● **Instructions for the task**
Restate, word for word, all of the material shown below.

#####

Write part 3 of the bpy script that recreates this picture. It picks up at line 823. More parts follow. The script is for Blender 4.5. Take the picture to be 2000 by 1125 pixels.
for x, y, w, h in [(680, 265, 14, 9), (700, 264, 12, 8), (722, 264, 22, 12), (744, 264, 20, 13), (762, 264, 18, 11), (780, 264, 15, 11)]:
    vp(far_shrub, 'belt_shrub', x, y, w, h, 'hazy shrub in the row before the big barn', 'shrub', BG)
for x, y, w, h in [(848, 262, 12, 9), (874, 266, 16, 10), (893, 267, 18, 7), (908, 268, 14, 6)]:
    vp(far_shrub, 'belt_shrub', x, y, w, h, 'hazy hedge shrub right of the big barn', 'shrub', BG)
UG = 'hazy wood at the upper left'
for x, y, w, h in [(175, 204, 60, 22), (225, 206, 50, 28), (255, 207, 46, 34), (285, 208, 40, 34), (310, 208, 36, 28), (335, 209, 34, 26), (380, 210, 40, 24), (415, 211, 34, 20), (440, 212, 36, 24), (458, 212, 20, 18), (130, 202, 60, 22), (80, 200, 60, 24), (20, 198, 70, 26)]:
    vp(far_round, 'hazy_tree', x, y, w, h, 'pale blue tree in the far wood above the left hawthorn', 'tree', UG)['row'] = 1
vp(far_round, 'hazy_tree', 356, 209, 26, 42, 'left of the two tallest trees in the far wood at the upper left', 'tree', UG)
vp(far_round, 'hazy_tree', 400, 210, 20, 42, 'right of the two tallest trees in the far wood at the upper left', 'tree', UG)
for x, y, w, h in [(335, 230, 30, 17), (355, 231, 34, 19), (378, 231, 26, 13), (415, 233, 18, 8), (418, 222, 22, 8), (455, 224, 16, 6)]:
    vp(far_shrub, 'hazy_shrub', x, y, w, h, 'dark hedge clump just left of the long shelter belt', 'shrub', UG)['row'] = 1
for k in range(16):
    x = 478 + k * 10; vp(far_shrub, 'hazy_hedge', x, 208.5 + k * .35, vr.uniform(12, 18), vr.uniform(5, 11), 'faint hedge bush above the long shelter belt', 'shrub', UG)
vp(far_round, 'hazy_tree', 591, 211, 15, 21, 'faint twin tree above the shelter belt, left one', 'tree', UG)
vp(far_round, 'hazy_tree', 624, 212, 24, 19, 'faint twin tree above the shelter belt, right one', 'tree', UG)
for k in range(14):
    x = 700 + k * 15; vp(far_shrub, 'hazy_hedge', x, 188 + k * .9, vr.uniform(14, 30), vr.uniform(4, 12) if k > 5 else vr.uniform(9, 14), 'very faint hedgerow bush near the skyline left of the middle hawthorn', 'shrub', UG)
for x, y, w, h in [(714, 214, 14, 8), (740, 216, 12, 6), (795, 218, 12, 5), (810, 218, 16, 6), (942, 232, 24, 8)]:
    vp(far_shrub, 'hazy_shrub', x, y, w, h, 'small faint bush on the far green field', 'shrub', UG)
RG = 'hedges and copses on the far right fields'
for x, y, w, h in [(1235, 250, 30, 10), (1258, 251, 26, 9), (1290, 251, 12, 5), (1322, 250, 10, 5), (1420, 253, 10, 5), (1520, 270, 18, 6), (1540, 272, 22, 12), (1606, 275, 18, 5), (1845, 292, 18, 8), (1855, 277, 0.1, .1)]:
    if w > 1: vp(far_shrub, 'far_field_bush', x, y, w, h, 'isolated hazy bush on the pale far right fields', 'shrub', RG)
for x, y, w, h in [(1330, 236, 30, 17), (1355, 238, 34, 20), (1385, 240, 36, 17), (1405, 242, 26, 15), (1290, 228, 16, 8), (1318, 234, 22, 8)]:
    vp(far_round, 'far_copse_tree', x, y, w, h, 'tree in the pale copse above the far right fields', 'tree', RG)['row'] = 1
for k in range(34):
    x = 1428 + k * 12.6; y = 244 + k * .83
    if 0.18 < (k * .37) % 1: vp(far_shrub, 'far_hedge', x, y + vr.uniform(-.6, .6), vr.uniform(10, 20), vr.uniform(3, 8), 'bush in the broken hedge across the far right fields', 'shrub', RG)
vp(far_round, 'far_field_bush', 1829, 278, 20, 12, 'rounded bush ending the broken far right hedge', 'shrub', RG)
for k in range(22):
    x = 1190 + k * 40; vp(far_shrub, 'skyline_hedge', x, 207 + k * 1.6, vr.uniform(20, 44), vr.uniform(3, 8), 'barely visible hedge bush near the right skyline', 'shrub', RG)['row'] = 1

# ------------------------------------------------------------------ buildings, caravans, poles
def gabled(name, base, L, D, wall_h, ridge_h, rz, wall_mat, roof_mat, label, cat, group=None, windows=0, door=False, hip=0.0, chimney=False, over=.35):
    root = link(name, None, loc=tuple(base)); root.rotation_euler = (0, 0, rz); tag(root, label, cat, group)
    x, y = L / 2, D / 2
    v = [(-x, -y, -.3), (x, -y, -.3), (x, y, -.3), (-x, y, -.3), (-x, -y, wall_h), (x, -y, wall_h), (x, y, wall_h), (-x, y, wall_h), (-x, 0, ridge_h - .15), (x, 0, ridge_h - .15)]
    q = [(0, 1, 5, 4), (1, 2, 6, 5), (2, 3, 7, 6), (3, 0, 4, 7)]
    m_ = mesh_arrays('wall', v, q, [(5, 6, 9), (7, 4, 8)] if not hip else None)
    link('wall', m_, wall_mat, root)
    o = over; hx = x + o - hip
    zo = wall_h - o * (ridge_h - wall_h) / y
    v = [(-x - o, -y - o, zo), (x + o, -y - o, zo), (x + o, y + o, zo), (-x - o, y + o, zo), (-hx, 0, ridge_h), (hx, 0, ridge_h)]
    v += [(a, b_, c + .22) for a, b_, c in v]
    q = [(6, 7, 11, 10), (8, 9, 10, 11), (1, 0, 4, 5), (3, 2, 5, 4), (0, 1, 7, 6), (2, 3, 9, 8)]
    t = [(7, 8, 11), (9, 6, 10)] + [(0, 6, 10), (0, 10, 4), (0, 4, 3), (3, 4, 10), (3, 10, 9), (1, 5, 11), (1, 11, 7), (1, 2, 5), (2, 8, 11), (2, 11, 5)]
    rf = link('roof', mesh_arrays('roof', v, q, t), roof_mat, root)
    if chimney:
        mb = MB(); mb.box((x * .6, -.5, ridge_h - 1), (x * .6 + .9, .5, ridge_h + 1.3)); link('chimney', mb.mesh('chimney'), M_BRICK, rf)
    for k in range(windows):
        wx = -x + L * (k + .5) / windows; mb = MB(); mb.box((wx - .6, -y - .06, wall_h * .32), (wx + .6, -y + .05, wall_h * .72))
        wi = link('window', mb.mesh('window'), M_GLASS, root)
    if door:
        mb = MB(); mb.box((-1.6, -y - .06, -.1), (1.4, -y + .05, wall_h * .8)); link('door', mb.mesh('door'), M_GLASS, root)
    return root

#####

● **Exercise solution**
Write part 3 of the bpy script that recreates this picture. It picks up at line 823. More parts follow. The script is for Blender 4.5. Take the picture to be 2000 by 1125 pixels.
for x, y, w, h in [(680, 265, 14, 9), (700, 264, 12, 8), (722, 264, 22, 12), (744, 264, 20, 13), (762, 264, 18, 11), (780, 264, 15, 11)]:
    vp(far_shrub, 'belt_shrub', x, y, w, h, 'hazy shrub in the row before the big barn', 'shrub', BG)
for x, y, w, h in [(848, 262, 12, 9), (874, 266, 16, 10), (893, 267, 18, 7), (908, 268, 14, 6)]:
    vp(far_shrub, 'belt_shrub', x, y, w, h, 'hazy hedge shrub right of the big barn', 'shrub', BG)
UG = 'hazy wood at the upper left'
for x, y, w, h in [(175, 204, 60, 22), (225, 206, 50, 28), (255, 207, 46, 34), (285, 208, 40, 34), (310, 208, 36, 28), (335, 209, 34, 26), (380, 210, 40, 24), (415, 211, 34, 20), (440, 212, 36, 24), (458, 212, 20, 18), (130, 202, 60, 22), (80, 200, 60, 24), (20, 198, 70, 26)]:
    vp(far_round, 'hazy_tree', x, y, w, h, 'pale blue tree in the far wood above the left hawthorn', 'tree', UG)['row'] = 1
vp(far_round, 'hazy_tree', 356, 209, 26, 42, 'left of the two tallest trees in the far wood at the upper left', 'tree', UG)
vp(far_round, 'hazy_tree', 400, 210, 20, 42, 'right of the two tallest trees in the far wood at the upper left', 'tree', UG)
for x, y, w, h in [(335, 230, 30, 17), (355, 231, 34, 19), (378, 231, 26, 13), (415, 233, 18, 8), (418, 222, 22, 8), (455, 224, 16, 6)]:
    vp(far_shrub, 'hazy_shrub', x, y, w, h, 'dark hedge clump just left of the long shelter belt', 'shrub', UG)['row'] = 1
for k in range(16):
    x = 478 + k * 10; vp(far_shrub, 'hazy_hedge', x, 208.5 + k * .35, vr.uniform(12, 18), vr.uniform(5, 11), 'faint hedge bush above the long shelter belt', 'shrub', UG)
vp(far_round, 'hazy_tree', 591, 211, 15, 21, 'faint twin tree above the shelter belt, left one', 'tree', UG)
vp(far_round, 'hazy_tree', 624, 212, 24, 19, 'faint twin tree above the shelter belt, right one', 'tree', UG)
for k in range(14):
    x = 700 + k * 15; vp(far_shrub, 'hazy_hedge', x, 188 + k * .9, vr.uniform(14, 30), vr.uniform(4, 12) if k > 5 else vr.uniform(9, 14), 'very faint hedgerow bush near the skyline left of the middle hawthorn', 'shrub', UG)
for x, y, w, h in [(714, 214, 14, 8), (740, 216, 12, 6), (795, 218, 12, 5), (810, 218, 16, 6), (942, 232, 24, 8)]:
    vp(far_shrub, 'hazy_shrub', x, y, w, h, 'small faint bush on the far green field', 'shrub', UG)
RG = 'hedges and copses on the far right fields'
for x, y, w, h in [(1235, 250, 30, 10), (1258, 251, 26, 9), (1290, 251, 12, 5), (1322, 250, 10, 5), (1420, 253, 10, 5), (1520, 270, 18, 6), (1540, 272, 22, 12), (1606, 275, 18, 5), (1845, 292, 18, 8), (1855, 277, 0.1, .1)]:
    if w > 1: vp(far_shrub, 'far_field_bush', x, y, w, h, 'isolated hazy bush on the pale far right fields', 'shrub', RG)
for x, y, w, h in [(1330, 236, 30, 17), (1355, 238, 34, 20), (1385, 240, 36, 17), (1405, 242, 26, 15), (1290, 228, 16, 8), (1318, 234, 22, 8)]:
    vp(far_round, 'far_copse_tree', x, y, w, h, 'tree in the pale copse above the far right fields', 'tree', RG)['row'] = 1
for k in range(34):
    x = 1428 + k * 12.6; y = 244 + k * .83
    if 0.18 < (k * .37) % 1: vp(far_shrub, 'far_hedge', x, y + vr.uniform(-.6, .6), vr.uniform(10, 20), vr.uniform(3, 8), 'bush in the broken hedge across the far right fields', 'shrub', RG)
vp(far_round, 'far_field_bush', 1829, 278, 20, 12, 'rounded bush ending the broken far right hedge', 'shrub', RG)
for k in range(22):
    x = 1190 + k * 40; vp(far_shrub, 'skyline_hedge', x, 207 + k * 1.6, vr.uniform(20, 44), vr.uniform(3, 8), 'barely visible hedge bush near the right skyline', 'shrub', RG)['row'] = 1

# ------------------------------------------------------------------ buildings, caravans, poles
def gabled(name, base, L, D, wall_h, ridge_h, rz, wall_mat, roof_mat, label, cat, group=None, windows=0, door=False, hip=0.0, chimney=False, over=.35):
    root = link(name, None, loc=tuple(base)); root.rotation_euler = (0, 0, rz); tag(root, label, cat, group)
    x, y = L / 2, D / 2
    v = [(-x, -y, -.3), (x, -y, -.3), (x, y, -.3), (-x, y, -.3), (-x, -y, wall_h), (x, -y, wall_h), (x, y, wall_h), (-x, y, wall_h), (-x, 0, ridge_h - .15), (x, 0, ridge_h - .15)]
    q = [(0, 1, 5, 4), (1, 2, 6, 5), (2, 3, 7, 6), (3, 0, 4, 7)]
    m_ = mesh_arrays('wall', v, q, [(5, 6, 9), (7, 4, 8)] if not hip else None)
    link('wall', m_, wall_mat, root)
    o = over; hx = x + o - hip
    zo = wall_h - o * (ridge_h - wall_h) / y
    v = [(-x - o, -y - o, zo), (x + o, -y - o, zo), (x + o, y + o, zo), (-x - o, y + o, zo), (-hx, 0, ridge_h), (hx, 0, ridge_h)]
    v += [(a, b_, c + .22) for a, b_, c in v]
    q = [(6, 7, 11, 10), (8, 9, 10, 11), (1, 0, 4, 5), (3, 2, 5, 4), (0, 1, 7, 6), (2, 3, 9, 8)]
    t = [(7, 8, 11), (9, 6, 10)] + [(0, 6, 10), (0, 10, 4), (0, 4, 3), (3, 4, 10), (3, 10, 9), (1, 5, 11), (1, 11, 7), (1, 2, 5), (2, 8, 11), (2, 11, 5)]
    rf = link('roof', mesh_arrays('roof', v, q, t), roof_mat, root)
    if chimney:
        mb = MB(); mb.box((x * .6, -.5, ridge_h - 1), (x * .6 + .9, .5, ridge_h + 1.3)); link('chimney', mb.mesh('chimney'), M_BRICK, rf)
    for k in range(windows):
        wx = -x + L * (k + .5) / windows; mb = MB(); mb.box((wx - .6, -y - .06, wall_h * .32), (wx + .6, -y + .05, wall_h * .72))
        wi = link('window', mb.mesh('window'), M_GLASS, root)
    if door:
        mb = MB(); mb.box((-1.6, -y - .06, -.1), (1.4, -y + .05, wall_h * .8)); link('door', mb.mesh('door'), M_GLASS, root)
    return root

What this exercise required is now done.